After a decade of behavior modification and an abandonment of the above mindset, banks should be embracing their former practices. They may see the wisdom of returning to their roots and be scared to death by the ramifications of their past actions, but the Federal Reserve is pushing them toward a encore performance.
Instead of a normalized interest rate structure, the Fed has pushed funding costs to a very low level with resulting net interest margin growth. Restraint in lending will be short lived. Net interest margins of 5-6% will induce another round of credit card, mortgage, and business lending. Exactly what the politicians and news media want to see happen. Getting the banks to lend again. But they shouldn't. However, large margins get the braintrust salivating and reinforces the belief that you can underwrite loans with an acceptable level of losses since the interest spreads are so favorable. Unfortunately, bad credit is bad credit and while a lender may be able to absorb stupid decisions for awhile, the environment can change and here we go again.

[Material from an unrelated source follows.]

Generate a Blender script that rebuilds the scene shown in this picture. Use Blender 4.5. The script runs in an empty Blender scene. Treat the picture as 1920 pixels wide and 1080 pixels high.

Not only is the Fed destroying the fruits of years of thrift by savers, through miniscule interest rates on deposits and money funds, they are encouraging bankers to repeat their mistakes in the name of restarting lending to energize the economy. Banks will lend if the pressure becomes intense enough and if the margins grow large enough. We shouldn't want them to.
At present there isn't huge loan demand from credit worthy individuals and businesses. However, there is considerable demand from the uncreditworthy and companies that would facilitate that lending. But, that group is at the heart of our current problems. Selling homes, cars, tvs, and vacations to those that can't afford those items is not a worthy endeavor. Especially since amazing numbers of borrowers are walking away from homes, credit cards, and home equity lines of credit. Not paying has become easy and will not be forgotten by borrowers. Lenders, and the Fed, appear willing to forget.
We may avoid the nationalization of American banks this time around, but if margins become large and banks, once again, under the influence of politicians and the Fed, rationalize the extension of credit to those that do not deserve it then we will all get our loans from the government after the next meltdown.